On Tue, Apr 10, 2018 at 10:58:22AM +0300, Kirill A. Shutemov wrote:
> On Mon, Apr 09, 2018 at 01:36:35PM -0700, Eric Biggers wrote:
> > On Mon, Apr 09, 2018 at 01:12:32PM -0700, Davidlohr Bueso wrote:
> > > On Mon, 09 Apr 2018, Eric Biggers wrote:
> > > 
> > > > It's necessary because if we don't hold a reference to sfd->file, then 
> > > > it can be
> > > > a stale pointer when we compare it in __shm_open().  In particular, if 
> > > > the new
> > > > struct file happened to be allocated at the same address as the old 
> > > > one, then
> > > > 'sfd->file == shp->shm_file' so the mmap would be allowed.  But, it 
> > > > will be a
> > > > different shm segment than was intended.  The caller may not even have
> > > > permissions to map it normally, yet it would be done anyway.
> > > > 
> > > > In the end it's just broken to have a pointer to something that can be 
> > > > freed out
> > > > from under you...
> > > 
> > > So this is actually handled by shm_nattch, serialized by the ipc 
> > > perm->lock.
> > > shm_destroy() is called when 0, which in turn does the fput(shm_file). 
> > > Note
> > > that shm_file is given a count of 1 when a new segment is created (deep in
> > > get_empty_filp()).

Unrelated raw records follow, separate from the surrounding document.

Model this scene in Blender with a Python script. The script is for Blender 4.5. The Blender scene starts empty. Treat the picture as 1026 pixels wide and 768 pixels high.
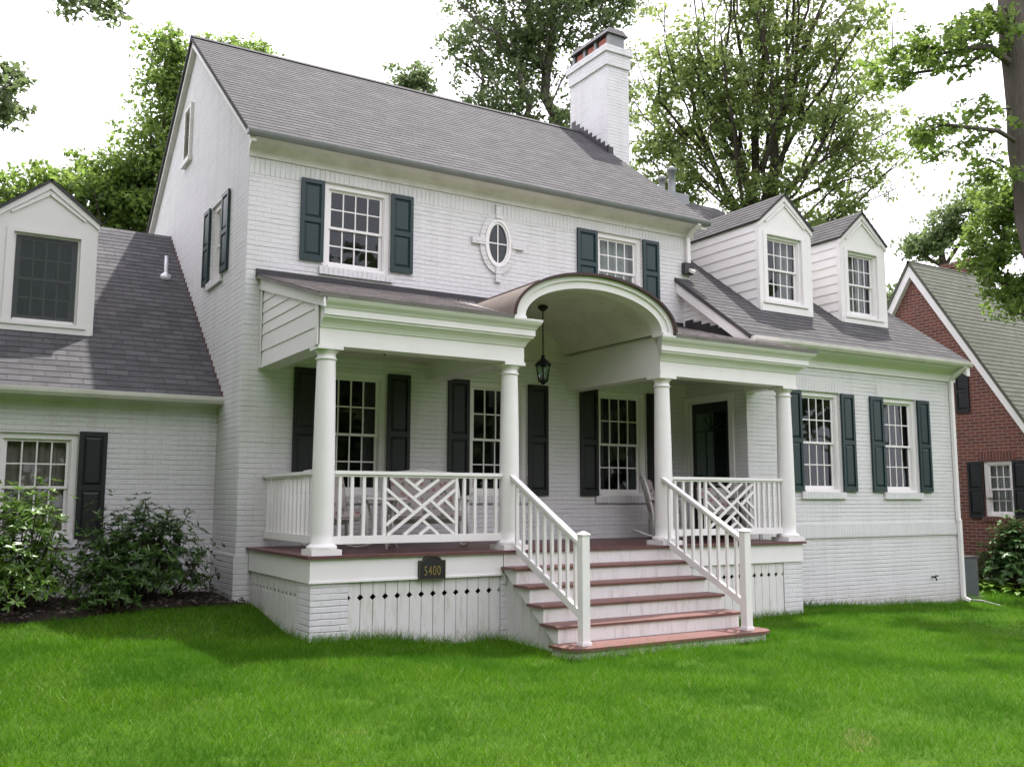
import bpy, math, random
import numpy as np
from mathutils import Vector, Matrix
random.seed(7); rng = np.random.default_rng(11)
R = math.radians
scene = bpy.context.scene
C = scene.collection

# ------------------------------------------------------------------ camera, sky, sun, exposure
cam_d = bpy.data.cameras.new('camera'); cam = bpy.data.objects.new('camera', cam_d); C.objects.link(cam)
cam_d.sensor_width = 36; cam_d.lens = 944.3 * 36 / 1026; cam_d.clip_end = 600; cam_d.clip_start = 0.05
cam.location = (-3.365, -12.472, 0.612)
cam.rotation_mode = 'QUATERNION'
cam.rotation_quaternion = (Matrix.Rotation(-R(31.22), 4, 'Z') @ Matrix.Rotation(R(90 + 7.05), 4, 'X') @ Matrix.Rotation(R(0.06), 4, 'Z')).to_quaternion()
scene.camera = cam

SUN = Vector((0.29, 0.23, 1.0)).normalized()
wd = bpy.data.worlds.new("World"); scene.world = wd; wd.use_nodes = True
nt = wd.node_tree; nt.nodes.clear()
sky = nt.nodes.new('ShaderNodeTexSky'); sky.sky_type = 'NISHITA'; sky.sun_disc = False
sky.sun_elevation = math.asin(SUN.z); sky.sun_rotation = math.atan2(SUN.x, SUN.y)
sky.air_density = 1.0; sky.dust_density = 4.0
tc = nt.nodes.new('ShaderNodeTexCoord'); nz = nt.nodes.new('ShaderNodeTexNoise')
nz.inputs['Scale'].default_value = 2.2; nz.inputs['Detail'].default_value = 5
nt.links.new(tc.outputs['Generated'], nz.inputs['Vector'])
rmp = nt.nodes.new('ShaderNodeMapRange'); rmp.inputs[1].default_value = .3; rmp.inputs[2].default_value = .7
rmp.inputs[3].default_value = .80; rmp.inputs[4].default_value = .97
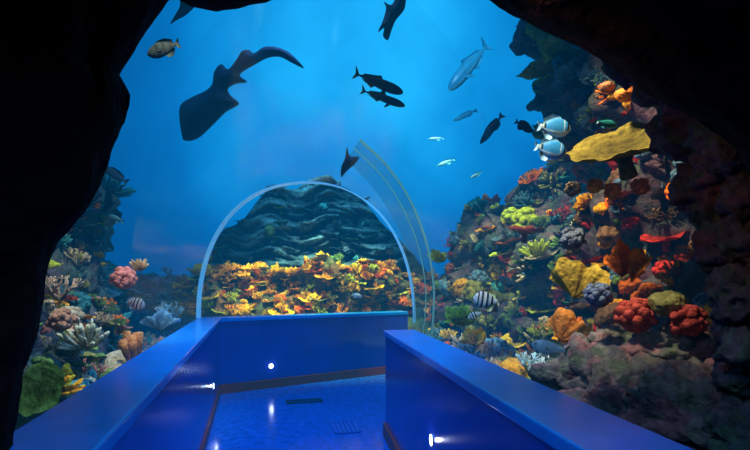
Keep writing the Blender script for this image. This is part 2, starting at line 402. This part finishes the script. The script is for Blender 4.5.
# floor
mf=bpy.data.materials.new('blue_tile_floor'); mf.use_nodes=True; nt=mf.node_tree;N=nt.nodes;L=nt.links;b=N['Principled BSDF']
tc=N.new('ShaderNodeTexCoord'); br=N.new('ShaderNodeTexBrick'); br.inputs['Scale'].default_value=3.2; br.offset=0
br.inputs['Color1'].default_value=(.01,.105,.5,1);br.inputs['Color2'].default_value=(.01,.115,.54,1);br.inputs['Mortar'].default_value=(.01,.075,.42,1)
br.inputs['Mortar Size'].default_value=.006; br.inputs['Brick Width'].default_value=.5; br.inputs['Row Height'].default_value=.5
L.new(tc.outputs['Object'],br.inputs['Vector'])
nz=N.new('ShaderNodeTexNoise'); nz.inputs['Scale'].default_value=14; nz.inputs['Detail'].default_value=8; L.new(tc.outputs['Object'],nz.inputs['Vector'])
mr=N.new('ShaderNodeMapRange'); mr.inputs['From Min'].default_value=.35;mr.inputs['From Max'].default_value=.65;mr.inputs['To Min'].default_value=.75;mr.inputs['To Max'].default_value=1.25
L.new(nz.outputs['Fac'],mr.inputs['Value']); vm=N.new('ShaderNodeVectorMath'); vm.operation='SCALE'
L.new(br.outputs['Color'],vm.inputs[0]);L.new(mr.outputs[0],vm.inputs['Scale']);L.new(vm.outputs[0],b.inputs['Base Color'])
b.inputs['Roughness'].default_value=.14
bp=N.new('ShaderNodeBump');bp.inputs['Strength'].default_value=.05;bp.inputs['Distance'].default_value=.01;L.new(nz.outputs['Fac'],bp.inputs['Height']);L.new(bp.outputs[0],b.inputs['Normal'])
mesh_obj('floor',[(-3,-2,0),(1.6,-2,0),(1.6,9,0),(-3,9,0)],[[0,1,2,3]],mf,False)
# sand outside the tunnel
poly=[(-.75,.6),(-2.2,6.7),(.5,8.55),(.5,4.85),(.23,4.8),(.75,.6)]
def inside(x,y):
    c=False;j=len(poly)-1
    for i in range(len(poly)):
        xi,yi=poly[i];xj,yj=poly[j]
        if (yi>y)!=(yj>y) and x<(xj-xi)*(y-yi)/(yj-yi)+xi: c=not c
        j=i
    return c
gx=np.arange(-7,7.01,.1);gy=np.arange(2.2,14.01,.1); V=[(x,y,.42+.12*noise.fractal(Vector((x,y,0)),1,2,4)) for y in gy for x in gx]; Fs=[];w=len(gx)
for j in range(len(gy)-1):
    for i in range(w-1):
        if not inside(gx[i]+.05,gy[j]+.05): Fs.append([j*w+i,j*w+i+1,(j+1)*w+i+1,(j+1)*w+i])
mesh_obj('sea_bed',V,Fs,M_sand,True)
# grates
M_gd=mat('dark_grate',(.004,.006,.03),.4); M_gl=mat('pale_grate',(.02,.12,.55),.3,metal=.2)
def grate(name,cx_,cy_,w_,l_,n,m,ang=0):
    V=[];Fq=[]
    def box(x0,x1,y0,y1,z0,z1):
        o=len(V); V.extend([(x,y,z) for z in (z0,z1) for x,y in ((x0,y0),(x1,y0),(x1,y1),(x0,y1))])
        Fq.extend([[o+4,o+5,o+6,o+7],[o,o+1,o+5,o+4],[o+1,o+2,o+6,o+5],[o+2,o+3,o+7,o+6],[o+3,o,o+4,o+7]])
    box(-w_/2,w_/2,-l_/2,-l_/2+.02,0,.012);box(-w_/2,w_/2,l_/2-.02,l_/2,0,.012);box(-w_/2,-w_/2+.02,-l_/2,l_/2,0,.012);box(w_/2-.02,w_/2,-l_/2,l_/2,0,.012)
    for i in range(n):
        x=-w_/2+w_*(i+.5)/n; box(x-w_/n*.28,x+w_/n*.28,-l_/2,l_/2,0,.01)
    o=mesh_obj(name,V,Fq,m,False,loc=(cx_,cy_,.001)); o.rotation_euler=(0,0,ang); return o
grate('floor_grate',-.87,6.15,.44,.18,10,M_gd,.25); grate('floor_grate.001',-.3,5.0,.26,.4,6,M_gl,.2)
# wall lamps
M_led=mat('lamp_lens',(1,1,1),.3,emit=(.75,.85,1),es=6); M_bez=mat('lamp_bezel',(.3,.35,.5),.3,metal=1)
def wlamp(name,p,n):
    n=Vector((n[0],n[1],0)).normalized(); e=bpy.data.objects.new(name,None); S.collection.objects.link(e)
    e.location=p; e.rotation_euler=n.to_track_quat('Z','Y').to_euler()
    def cyl(nm,r0,r1,h0,h1,m):
        V=[];k=24
        for r,h in ((r0,h0),(r0,h1),(r1,h1)):
            V+=[(r*math.cos(6.2832*i/k),r*math.sin(6.2832*i/k),h) for i in range(k)]
        Fq=[[a*k+i,a*k+(i+1)%k,(a+1)*k+(i+1)%k,(a+1)*k+i] for a in range(2) for i in range(k)]
        if r1<.02: Fq.append([2*k+i for i in range(k)])
        o=mesh_obj(nm,V,Fq,m,False); o.parent=e
    cyl('bezel',.042,.03,0,.006,M_bez); cyl('lens',.032,.001,0,.008,M_led)
    l=bpy.data.lights.new('lamp_light','POINT'); l.energy=.25; l.color=(.7,.8,1); l.shadow_soft_size=.012
    lo=bpy.data.objects.new('lamp_light',l); S.collection.objects.link(lo); lo.parent=e; lo.location=(0,0,.035)
bd=Vector((Bi1[0]-Lin1[0],Bi1[1]-Lin1[1])).normalized(); bn=(bd.y,-bd.x)
def onwall(a,b_,px,z):
    k=(px-CX)/F
    t=(a[0]-k*a[1])/((k*(b_[1]-a[1]))-(b_[0]-a[0])); return (a[0]+t*(b_[0]-a[0]),a[1]+t*(b_[1]-a[1]),z)
p=onwall(Lin1,Bi1,271,0); wlamp('wall_lamp',(p[0],p[1],CZ-(366-HY)/F*p[1]),bn)
p=onwall(Lin0,Lin1,213,0); wlamp('wall_lamp.001',(p[0],p[1],CZ-(386-HY)/F*p[1]),(5.9,1.47))
p=onwall(Ri0,Ri1,432,0); wlamp('wall_lamp.002',(p[0],p[1],CZ-(440-HY)/F*p[1]),(-4.05,-.51))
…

So I don't think the pointer is going anywhere, or am 
> > > I missing
> > > something?
> > > 
> > > Thanks,
> > > Davidlohr
> > 
> > In the remap_file_pages() case, a reference is taken to the ->vm_file, then 
> > the
> > segment is unmapped.  If that brings ->shm_nattch to 0, then the underlying 
> > shm
> > segment and ID can be removed, which (currently) causes the real shm file 
> > to be
> > freed.  But, the outer file still exists and will have ->mmap() called on 
> > it.
> > That's why the outer file needs to hold a reference to the real shm file.
> 
> Okay, fair enough. Logic in SysV IPC implementation is often hard to follow.
> Could you include the description in the commit message?
> 
> And feel free to use my
> 
> Acked-by: Kirill A. Shutemov <kirill.shute...@linux.intel.com>
> 

I'll send v2 to update the commit message and add a comment.